↓↓↓

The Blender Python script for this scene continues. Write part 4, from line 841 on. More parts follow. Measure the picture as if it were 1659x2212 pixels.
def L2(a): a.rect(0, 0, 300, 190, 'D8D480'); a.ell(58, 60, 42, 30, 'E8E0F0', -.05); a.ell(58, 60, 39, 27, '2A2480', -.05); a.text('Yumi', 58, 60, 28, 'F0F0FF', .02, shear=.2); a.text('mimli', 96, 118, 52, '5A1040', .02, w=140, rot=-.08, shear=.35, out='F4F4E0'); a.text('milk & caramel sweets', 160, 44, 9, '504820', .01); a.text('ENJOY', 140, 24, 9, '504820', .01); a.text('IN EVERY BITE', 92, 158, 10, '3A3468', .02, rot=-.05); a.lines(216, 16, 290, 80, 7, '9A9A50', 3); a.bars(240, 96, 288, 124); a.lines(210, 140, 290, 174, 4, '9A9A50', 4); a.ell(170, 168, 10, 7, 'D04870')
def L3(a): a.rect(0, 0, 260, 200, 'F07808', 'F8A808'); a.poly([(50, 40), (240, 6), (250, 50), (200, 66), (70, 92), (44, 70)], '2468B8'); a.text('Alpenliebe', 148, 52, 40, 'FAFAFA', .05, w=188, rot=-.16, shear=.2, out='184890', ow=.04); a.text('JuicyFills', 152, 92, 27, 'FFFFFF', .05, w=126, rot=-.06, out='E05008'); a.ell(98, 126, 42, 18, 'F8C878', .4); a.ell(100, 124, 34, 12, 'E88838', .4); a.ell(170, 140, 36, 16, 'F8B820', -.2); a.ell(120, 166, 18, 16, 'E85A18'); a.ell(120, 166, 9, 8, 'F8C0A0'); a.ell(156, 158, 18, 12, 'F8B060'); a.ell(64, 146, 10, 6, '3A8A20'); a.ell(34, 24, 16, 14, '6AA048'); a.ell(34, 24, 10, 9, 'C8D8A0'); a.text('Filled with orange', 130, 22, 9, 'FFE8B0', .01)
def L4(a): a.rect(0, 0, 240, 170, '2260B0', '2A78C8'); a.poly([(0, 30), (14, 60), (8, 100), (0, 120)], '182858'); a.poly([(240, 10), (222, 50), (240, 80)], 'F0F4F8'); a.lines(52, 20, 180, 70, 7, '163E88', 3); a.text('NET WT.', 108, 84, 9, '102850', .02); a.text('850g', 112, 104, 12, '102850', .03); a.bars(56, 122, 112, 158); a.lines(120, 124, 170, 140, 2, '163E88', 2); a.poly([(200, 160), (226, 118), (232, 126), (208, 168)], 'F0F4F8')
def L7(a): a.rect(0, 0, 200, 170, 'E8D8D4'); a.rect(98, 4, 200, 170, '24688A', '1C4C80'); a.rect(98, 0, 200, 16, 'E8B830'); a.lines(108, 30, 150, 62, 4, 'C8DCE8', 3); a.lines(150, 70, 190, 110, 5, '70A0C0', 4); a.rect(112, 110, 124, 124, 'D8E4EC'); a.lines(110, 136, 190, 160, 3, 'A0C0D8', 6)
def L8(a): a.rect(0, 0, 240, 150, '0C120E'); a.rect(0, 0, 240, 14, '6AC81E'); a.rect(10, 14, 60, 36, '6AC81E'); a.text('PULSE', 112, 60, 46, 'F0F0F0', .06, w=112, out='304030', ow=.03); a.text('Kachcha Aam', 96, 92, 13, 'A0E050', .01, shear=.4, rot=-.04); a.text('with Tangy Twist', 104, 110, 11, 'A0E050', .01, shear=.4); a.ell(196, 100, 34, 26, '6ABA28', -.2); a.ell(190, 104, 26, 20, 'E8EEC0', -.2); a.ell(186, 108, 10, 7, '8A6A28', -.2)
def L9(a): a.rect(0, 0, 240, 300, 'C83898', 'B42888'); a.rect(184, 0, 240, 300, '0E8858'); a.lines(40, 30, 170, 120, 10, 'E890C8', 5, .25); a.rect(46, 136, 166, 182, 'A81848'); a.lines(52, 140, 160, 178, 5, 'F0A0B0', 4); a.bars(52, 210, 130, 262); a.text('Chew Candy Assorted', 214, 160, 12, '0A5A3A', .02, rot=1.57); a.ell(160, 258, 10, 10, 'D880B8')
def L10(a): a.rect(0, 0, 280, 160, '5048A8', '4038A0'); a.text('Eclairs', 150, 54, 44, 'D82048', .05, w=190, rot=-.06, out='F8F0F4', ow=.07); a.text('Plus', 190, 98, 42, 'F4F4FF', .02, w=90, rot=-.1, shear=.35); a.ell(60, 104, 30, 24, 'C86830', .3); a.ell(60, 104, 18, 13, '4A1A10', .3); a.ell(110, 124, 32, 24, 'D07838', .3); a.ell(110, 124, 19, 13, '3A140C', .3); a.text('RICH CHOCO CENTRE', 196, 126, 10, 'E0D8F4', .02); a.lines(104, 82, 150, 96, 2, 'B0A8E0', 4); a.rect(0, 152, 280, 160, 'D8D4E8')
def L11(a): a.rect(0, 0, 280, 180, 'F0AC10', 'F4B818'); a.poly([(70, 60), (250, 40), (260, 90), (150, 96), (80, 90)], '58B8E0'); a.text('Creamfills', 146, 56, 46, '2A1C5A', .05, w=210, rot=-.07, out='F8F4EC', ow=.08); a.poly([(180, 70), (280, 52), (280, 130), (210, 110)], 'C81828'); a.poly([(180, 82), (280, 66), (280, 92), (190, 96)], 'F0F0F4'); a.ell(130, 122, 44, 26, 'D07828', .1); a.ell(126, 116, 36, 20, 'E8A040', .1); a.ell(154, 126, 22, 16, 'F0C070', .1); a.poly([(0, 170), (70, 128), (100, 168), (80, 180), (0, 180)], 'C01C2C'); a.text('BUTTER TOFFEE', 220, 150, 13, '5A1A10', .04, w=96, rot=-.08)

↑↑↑

● GIVEN TASK: Repeat the listing in full, keeping every line exactly as it is.

● REPLY:
The Blender Python script for this scene continues. Write part 4, from line 841 on. More parts follow. Measure the picture as if it were 1659x2212 pixels.
def L2(a): a.rect(0, 0, 300, 190, 'D8D480'); a.ell(58, 60, 42, 30, 'E8E0F0', -.05); a.ell(58, 60, 39, 27, '2A2480', -.05); a.text('Yumi', 58, 60, 28, 'F0F0FF', .02, shear=.2); a.text('mimli', 96, 118, 52, '5A1040', .02, w=140, rot=-.08, shear=.35, out='F4F4E0'); a.text('milk & caramel sweets', 160, 44, 9, '504820', .01); a.text('ENJOY', 140, 24, 9, '504820', .01); a.text('IN EVERY BITE', 92, 158, 10, '3A3468', .02, rot=-.05); a.lines(216, 16, 290, 80, 7, '9A9A50', 3); a.bars(240, 96, 288, 124); a.lines(210, 140, 290, 174, 4, '9A9A50', 4); a.ell(170, 168, 10, 7, 'D04870')
def L3(a): a.rect(0, 0, 260, 200, 'F07808', 'F8A808'); a.poly([(50, 40), (240, 6), (250, 50), (200, 66), (70, 92), (44, 70)], '2468B8'); a.text('Alpenliebe', 148, 52, 40, 'FAFAFA', .05, w=188, rot=-.16, shear=.2, out='184890', ow=.04); a.text('JuicyFills', 152, 92, 27, 'FFFFFF', .05, w=126, rot=-.06, out='E05008'); a.ell(98, 126, 42, 18, 'F8C878', .4); a.ell(100, 124, 34, 12, 'E88838', .4); a.ell(170, 140, 36, 16, 'F8B820', -.2); a.ell(120, 166, 18, 16, 'E85A18'); a.ell(120, 166, 9, 8, 'F8C0A0'); a.ell(156, 158, 18, 12, 'F8B060'); a.ell(64, 146, 10, 6, '3A8A20'); a.ell(34, 24, 16, 14, '6AA048'); a.ell(34, 24, 10, 9, 'C8D8A0'); a.text('Filled with orange', 130, 22, 9, 'FFE8B0', .01)
def L4(a): a.rect(0, 0, 240, 170, '2260B0', '2A78C8'); a.poly([(0, 30), (14, 60), (8, 100), (0, 120)], '182858'); a.poly([(240, 10), (222, 50), (240, 80)], 'F0F4F8'); a.lines(52, 20, 180, 70, 7, '163E88', 3); a.text('NET WT.', 108, 84, 9, '102850', .02); a.text('850g', 112, 104, 12, '102850', .03); a.bars(56, 122, 112, 158); a.lines(120, 124, 170, 140, 2, '163E88', 2); a.poly([(200, 160), (226, 118), (232, 126), (208, 168)], 'F0F4F8')
def L7(a): a.rect(0, 0, 200, 170, 'E8D8D4'); a.rect(98, 4, 200, 170, '24688A', '1C4C80'); a.rect(98, 0, 200, 16, 'E8B830'); a.lines(108, 30, 150, 62, 4, 'C8DCE8', 3); a.lines(150, 70, 190, 110, 5, '70A0C0', 4); a.rect(112, 110, 124, 124, 'D8E4EC'); a.lines(110, 136, 190, 160, 3, 'A0C0D8', 6)
def L8(a): a.rect(0, 0, 240, 150, '0C120E'); a.rect(0, 0, 240, 14, '6AC81E'); a.rect(10, 14, 60, 36, '6AC81E'); a.text('PULSE', 112, 60, 46, 'F0F0F0', .06, w=112, out='304030', ow=.03); a.text('Kachcha Aam', 96, 92, 13, 'A0E050', .01, shear=.4, rot=-.04); a.text('with Tangy Twist', 104, 110, 11, 'A0E050', .01, shear=.4); a.ell(196, 100, 34, 26, '6ABA28', -.2); a.ell(190, 104, 26, 20, 'E8EEC0', -.2); a.ell(186, 108, 10, 7, '8A6A28', -.2)
def L9(a): a.rect(0, 0, 240, 300, 'C83898', 'B42888'); a.rect(184, 0, 240, 300, '0E8858'); a.lines(40, 30, 170, 120, 10, 'E890C8', 5, .25); a.rect(46, 136, 166, 182, 'A81848'); a.lines(52, 140, 160, 178, 5, 'F0A0B0', 4); a.bars(52, 210, 130, 262); a.text('Chew Candy Assorted', 214, 160, 12, '0A5A3A', .02, rot=1.57); a.ell(160, 258, 10, 10, 'D880B8')
def L10(a): a.rect(0, 0, 280, 160, '5048A8', '4038A0'); a.text('Eclairs', 150, 54, 44, 'D82048', .05, w=190, rot=-.06, out='F8F0F4', ow=.07); a.text('Plus', 190, 98, 42, 'F4F4FF', .02, w=90, rot=-.1, shear=.35); a.ell(60, 104, 30, 24, 'C86830', .3); a.ell(60, 104, 18, 13, '4A1A10', .3); a.ell(110, 124, 32, 24, 'D07838', .3); a.ell(110, 124, 19, 13, '3A140C', .3); a.text('RICH CHOCO CENTRE', 196, 126, 10, 'E0D8F4', .02); a.lines(104, 82, 150, 96, 2, 'B0A8E0', 4); a.rect(0, 152, 280, 160, 'D8D4E8')
def L11(a): a.rect(0, 0, 280, 180, 'F0AC10', 'F4B818'); a.poly([(70, 60), (250, 40), (260, 90), (150, 96), (80, 90)], '58B8E0'); a.text('Creamfills', 146, 56, 46, '2A1C5A', .05, w=210, rot=-.07, out='F8F4EC', ow=.08); a.poly([(180, 70), (280, 52), (280, 130), (210, 110)], 'C81828'); a.poly([(180, 82), (280, 66), (280, 92), (190, 96)], 'F0F0F4'); a.ell(130, 122, 44, 26, 'D07828', .1); a.ell(126, 116, 36, 20, 'E8A040', .1); a.ell(154, 126, 22, 16, 'F0C070', .1); a.poly([(0, 170), (70, 128), (100, 168), (80, 180), (0, 180)], 'C01C2C'); a.text('BUTTER TOFFEE', 220, 150, 13, '5A1A10', .04, w=96, rot=-.08)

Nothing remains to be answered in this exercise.